Mirror hacking case: Prince Harry has last laugh but 'mission' goes on

Mirror hacking case: Prince Harry has last laugh but 'mission' goes on
News Desk

By News Desk


Published: 16/12/2023

There is little doubt the High Court ruling that Prince Harry was a victim of phone hacking by Mirror Group Newspapers on multiple occasions has huge implications.

The court has ruled that Prince Harry was hacked, as were his friends and associates. The case established that Mirror titles also used other unlawful methods to get information about him.

It raises questions. Firstly, will any criminal proceedings follow from it?

The Metropolitan Police has already said it will consider the judgment carefully. Clearly the burden of proof is higher in a criminal trial - but there is no doubt it is what Prince Harry wants.

What - if anything - will lead from the ruling that phone hacking was going on, even during the Leveson Inquiry which investigated the scandal? A government-appointed inquiry that was told by many senior newspaper executives they had no knowledge of this illegal behaviour.

Those executives include the former Mirror CEO Sly Bailey. On Friday the judge said she knew about what was happening.

Another question brought up by the ruling - can we read anything from it about the actions and methods used by other newspaper groups?

The prince is also pursuing News Group which owns the Sun and the defunct News of the World, as well as Associated Newspapers which owns the Daily Mail.

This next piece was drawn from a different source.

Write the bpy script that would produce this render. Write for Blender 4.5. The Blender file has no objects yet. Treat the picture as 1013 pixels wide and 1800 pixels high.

These are different cases, with different evidence.

But, as the judge put it, "the duke has been one of the most important storylines in town for much of his life".

And clearly, that does not just apply to Mirror titles.

The articles that broke the law date back to a time when newspapers were the gatekeepers of information and when millions read the tabloids.

They were in a vicious battle for exclusives and stories about the royals sold.

Certainly, at the time, Mirror Group's newspapers implicated in the judgment wanted scoops and were willing to break the law to get them.

The media landscape is very different now, with newspaper groups buffeted by the headwinds of social media and the internet, as well as a fall in advertising - and crucially, readers.

Circulations are a fraction of what they were. Which means the value of these newspapers has fallen dramatically too.

In March 2005 for example, at their peak, shares in Reach PLC which owns the Daily and Sunday Mirror and the People were worth £6.72. Earlier on Friday, they were valued at 71p.

Interestingly, after the judgment the share price rose 4%, perhaps because the damages awarded to the prince were not as high as he had wanted. Or perhaps it was because the decision offered "clarity", as MGN put it.

It is a sign of the difficulties facing the press. This judgment can only add to that existential crisis.

Reach is valued at around £250m. It has already paid out around £100m in damages and legal costs over phone hacking.

It must pay Prince Harry £140,600, and potentially more over other articles that have not yet been decided on.

And there are around 80 other people waiting in the wings, with their own claims they want to pursue.

During the trial, the Mirror barrister referred to the "catastrophic effects" of previous settlements.

As recently as last month, Reach announced 450 job cuts, blamed on the economic environment.

These are very difficult times.

Prince Harry has long maintained that the newspapers have an agenda against him.

Covering the trial, I often felt as if I was in a parallel universe.

What I saw in court did not seem to equate with what I read about in the reporting by some papers about the trial.

Some of this was trivial. Something the prince clearly said as a joke was described in the Mail as a grumble. It really wasn't.

A polite ask to "repeat the question" was written up as a demand. He was described as a combustive mixture of "victimhood and arrogance".

That is not what I saw.

More damagingly perhaps, some headlines too appeared a little skewed. For example, that he had told the judge he "is not aware of any evidence he was hacked by the Mirror".

Clearly, he and his legal team believed there was evidence, or they would not have brought this case.

He has had the last laugh. This is the most comprehensive legal judgment about one media organisation's unlawful methods since the scandal of phone hacking first emerged.

And as he put it, his "mission" continues.